O que proponho é de pensarmos sobre Mãe-Bebê, quanto ao conceito de Eros e Thânatos. A mãe é uma grande fonte de estudo, nas contribuições tanto de Eros quanto de Thânatos no processo de desenvolvimento do Bebê, em sua contribuição de integração – Eros –, e desintegração – Thânatos.  

Bem como sabemos, segundo Wilfred R. Bion (1897 – 1979): a mãe é o continente que oferecerá forma àquilo que é o bebê, que chamaremos de conteúdo. 


No desenvolvimento, é proposta uma constância, já que o bebê está todo desordenado, é a mãe que apresentará o norte à vida do bebê, ensinado a hora de mamar, brincar e dormir. Havendo ausência desse aconchego, e atenção da mãe na tenra infância, a criança, consequentemente, terá algumas dificuldades em lidar com esta falta na fase adulta.
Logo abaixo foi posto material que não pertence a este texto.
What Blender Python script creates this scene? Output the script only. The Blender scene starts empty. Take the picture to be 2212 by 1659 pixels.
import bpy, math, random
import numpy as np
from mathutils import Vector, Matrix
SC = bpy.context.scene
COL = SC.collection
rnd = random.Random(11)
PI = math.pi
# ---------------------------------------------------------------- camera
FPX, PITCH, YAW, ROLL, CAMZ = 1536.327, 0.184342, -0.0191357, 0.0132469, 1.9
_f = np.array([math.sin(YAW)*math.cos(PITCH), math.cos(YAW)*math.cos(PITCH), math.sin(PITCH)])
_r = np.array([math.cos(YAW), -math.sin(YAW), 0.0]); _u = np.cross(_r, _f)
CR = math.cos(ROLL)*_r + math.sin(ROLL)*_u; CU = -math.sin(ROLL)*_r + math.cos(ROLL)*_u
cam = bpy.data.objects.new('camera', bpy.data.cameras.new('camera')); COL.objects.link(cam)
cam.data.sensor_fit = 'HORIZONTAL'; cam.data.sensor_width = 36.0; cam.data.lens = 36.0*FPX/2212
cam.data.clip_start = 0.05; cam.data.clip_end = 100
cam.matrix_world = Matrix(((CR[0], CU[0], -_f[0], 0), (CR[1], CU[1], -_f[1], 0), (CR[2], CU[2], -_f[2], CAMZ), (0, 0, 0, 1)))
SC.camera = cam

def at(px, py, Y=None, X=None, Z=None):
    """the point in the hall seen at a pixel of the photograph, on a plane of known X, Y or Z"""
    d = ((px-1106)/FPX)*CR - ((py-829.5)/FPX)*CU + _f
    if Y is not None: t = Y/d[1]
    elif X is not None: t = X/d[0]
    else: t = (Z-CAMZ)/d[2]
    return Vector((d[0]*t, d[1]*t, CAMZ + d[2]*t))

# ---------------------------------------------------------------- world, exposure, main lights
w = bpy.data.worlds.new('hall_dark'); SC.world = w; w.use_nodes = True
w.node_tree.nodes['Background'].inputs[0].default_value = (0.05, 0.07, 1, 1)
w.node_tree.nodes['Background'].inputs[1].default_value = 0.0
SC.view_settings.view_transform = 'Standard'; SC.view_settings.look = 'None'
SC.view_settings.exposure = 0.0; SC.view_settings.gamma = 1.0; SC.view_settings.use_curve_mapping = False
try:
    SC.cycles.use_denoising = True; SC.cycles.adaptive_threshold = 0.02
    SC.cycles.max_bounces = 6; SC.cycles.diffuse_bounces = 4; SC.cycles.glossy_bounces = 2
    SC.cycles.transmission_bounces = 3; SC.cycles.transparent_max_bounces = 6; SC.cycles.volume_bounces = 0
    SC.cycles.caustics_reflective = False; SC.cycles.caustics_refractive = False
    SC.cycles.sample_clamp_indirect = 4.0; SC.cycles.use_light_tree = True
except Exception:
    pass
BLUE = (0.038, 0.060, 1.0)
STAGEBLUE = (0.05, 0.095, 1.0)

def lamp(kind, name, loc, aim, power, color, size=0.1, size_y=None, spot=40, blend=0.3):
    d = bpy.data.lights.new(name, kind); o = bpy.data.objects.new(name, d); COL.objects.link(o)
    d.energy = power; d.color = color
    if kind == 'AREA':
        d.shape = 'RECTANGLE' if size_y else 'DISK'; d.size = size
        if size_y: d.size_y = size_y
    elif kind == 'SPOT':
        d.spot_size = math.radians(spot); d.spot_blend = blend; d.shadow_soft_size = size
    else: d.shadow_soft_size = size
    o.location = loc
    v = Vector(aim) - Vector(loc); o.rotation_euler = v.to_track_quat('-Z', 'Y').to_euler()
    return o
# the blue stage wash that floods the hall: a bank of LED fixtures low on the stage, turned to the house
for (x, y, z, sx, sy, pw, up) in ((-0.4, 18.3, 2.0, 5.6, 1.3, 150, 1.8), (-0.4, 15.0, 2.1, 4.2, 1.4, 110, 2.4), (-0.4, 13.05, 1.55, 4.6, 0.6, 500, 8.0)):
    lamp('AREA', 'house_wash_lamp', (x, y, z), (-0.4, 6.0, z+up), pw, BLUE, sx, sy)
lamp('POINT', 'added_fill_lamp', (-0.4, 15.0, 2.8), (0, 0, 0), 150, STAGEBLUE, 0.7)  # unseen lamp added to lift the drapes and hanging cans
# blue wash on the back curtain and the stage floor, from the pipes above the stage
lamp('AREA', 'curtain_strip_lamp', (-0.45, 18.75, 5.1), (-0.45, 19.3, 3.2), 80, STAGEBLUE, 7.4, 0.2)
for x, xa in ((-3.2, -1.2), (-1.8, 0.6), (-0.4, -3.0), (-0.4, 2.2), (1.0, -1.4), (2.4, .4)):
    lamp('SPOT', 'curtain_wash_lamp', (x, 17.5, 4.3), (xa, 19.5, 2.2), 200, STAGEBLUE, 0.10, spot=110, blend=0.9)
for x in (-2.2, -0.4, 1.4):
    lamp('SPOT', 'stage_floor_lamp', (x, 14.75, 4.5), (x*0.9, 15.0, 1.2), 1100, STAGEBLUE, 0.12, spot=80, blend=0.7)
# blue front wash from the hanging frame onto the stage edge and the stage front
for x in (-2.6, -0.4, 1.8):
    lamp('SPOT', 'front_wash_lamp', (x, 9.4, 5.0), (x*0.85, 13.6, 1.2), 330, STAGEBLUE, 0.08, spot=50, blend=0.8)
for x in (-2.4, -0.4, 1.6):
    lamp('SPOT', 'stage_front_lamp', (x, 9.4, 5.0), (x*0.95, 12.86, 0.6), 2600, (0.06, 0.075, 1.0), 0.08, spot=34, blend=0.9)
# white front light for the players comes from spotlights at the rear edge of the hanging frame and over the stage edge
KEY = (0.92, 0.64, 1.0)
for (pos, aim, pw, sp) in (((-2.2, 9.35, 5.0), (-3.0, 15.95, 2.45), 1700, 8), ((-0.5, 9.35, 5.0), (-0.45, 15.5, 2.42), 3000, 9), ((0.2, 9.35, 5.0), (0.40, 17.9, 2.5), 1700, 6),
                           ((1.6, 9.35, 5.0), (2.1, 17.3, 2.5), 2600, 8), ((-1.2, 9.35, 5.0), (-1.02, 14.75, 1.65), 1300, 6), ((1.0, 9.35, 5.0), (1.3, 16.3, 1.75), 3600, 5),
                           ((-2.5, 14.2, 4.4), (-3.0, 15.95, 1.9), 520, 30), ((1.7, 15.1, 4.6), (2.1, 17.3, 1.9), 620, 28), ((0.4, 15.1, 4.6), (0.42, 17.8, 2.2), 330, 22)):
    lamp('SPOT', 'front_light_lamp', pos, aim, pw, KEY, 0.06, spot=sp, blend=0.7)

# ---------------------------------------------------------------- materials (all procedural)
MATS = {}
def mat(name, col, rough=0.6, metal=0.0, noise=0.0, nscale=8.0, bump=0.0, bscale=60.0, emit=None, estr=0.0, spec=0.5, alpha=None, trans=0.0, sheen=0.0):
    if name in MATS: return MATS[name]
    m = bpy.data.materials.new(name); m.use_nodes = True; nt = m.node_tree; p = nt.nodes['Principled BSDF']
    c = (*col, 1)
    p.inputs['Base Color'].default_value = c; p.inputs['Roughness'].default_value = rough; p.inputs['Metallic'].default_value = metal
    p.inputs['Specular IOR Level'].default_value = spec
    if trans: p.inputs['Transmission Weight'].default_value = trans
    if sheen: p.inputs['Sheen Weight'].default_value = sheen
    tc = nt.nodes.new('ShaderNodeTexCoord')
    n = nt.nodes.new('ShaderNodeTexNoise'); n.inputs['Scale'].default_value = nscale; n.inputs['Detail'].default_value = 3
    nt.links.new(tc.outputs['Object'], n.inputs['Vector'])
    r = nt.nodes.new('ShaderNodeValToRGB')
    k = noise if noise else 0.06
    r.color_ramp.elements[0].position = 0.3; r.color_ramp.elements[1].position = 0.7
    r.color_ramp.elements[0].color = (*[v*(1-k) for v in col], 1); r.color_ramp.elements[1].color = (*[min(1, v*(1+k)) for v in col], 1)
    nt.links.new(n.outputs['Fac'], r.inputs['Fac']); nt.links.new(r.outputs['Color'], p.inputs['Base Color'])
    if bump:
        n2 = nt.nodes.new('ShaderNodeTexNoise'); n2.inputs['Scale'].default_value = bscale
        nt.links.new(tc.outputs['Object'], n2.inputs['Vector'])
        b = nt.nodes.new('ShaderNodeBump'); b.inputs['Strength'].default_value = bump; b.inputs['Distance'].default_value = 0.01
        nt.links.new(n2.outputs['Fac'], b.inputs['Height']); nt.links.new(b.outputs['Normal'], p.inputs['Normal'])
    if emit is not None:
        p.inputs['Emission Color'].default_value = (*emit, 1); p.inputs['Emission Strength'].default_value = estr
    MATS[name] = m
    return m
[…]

Ao pensarmos sobre toda essa reflexão, é manifesto que os contos de fadas são tão necessários para criança em seu processo de descobrimento de si mesma e do mundo, por ir além da imaginação, podem assim, a partir do simbolismo do personagem, àquele no qual ela elege para representá-la, possa de alguma maneira ajudá-la a lidar com seus conflitos internos e externos. Lembrando que, o auxílio dos pais – cuidadores são de extrema importância no desenvolvimento dessa capacidade de simbolização e elaboração de experiências.

Em suma, deixo a última reflexão de Bettelheim:

Nossos sentimentos positivos nos dão força para desenvolver nossa racionalidade; só a esperança no futuro pode sustentar-nos nas adversidades com que inevitavelmente nos deparamos. (pág. 10)



REFERÊNCIAS BIBLIOGRÁFICAS

FREUD, SIGMUND, 1856-1939. História de uma neurose infantil [“O homem dos lobos”]: além do principio do prazer e outros textos (1917-1920) / Sigmund Freud; tradutor e notas Paulo César de Souza – São Paulo: Companhia das Letras, 2010.

BETTELHEIM, BRUNO, 1903-1990. A psicanálise dos contos de fadas / BRUNO BETTELHEIM; tradução de Arlene Caetano – São Paulo: Paz e Terra, 2007. 21ª edição revista.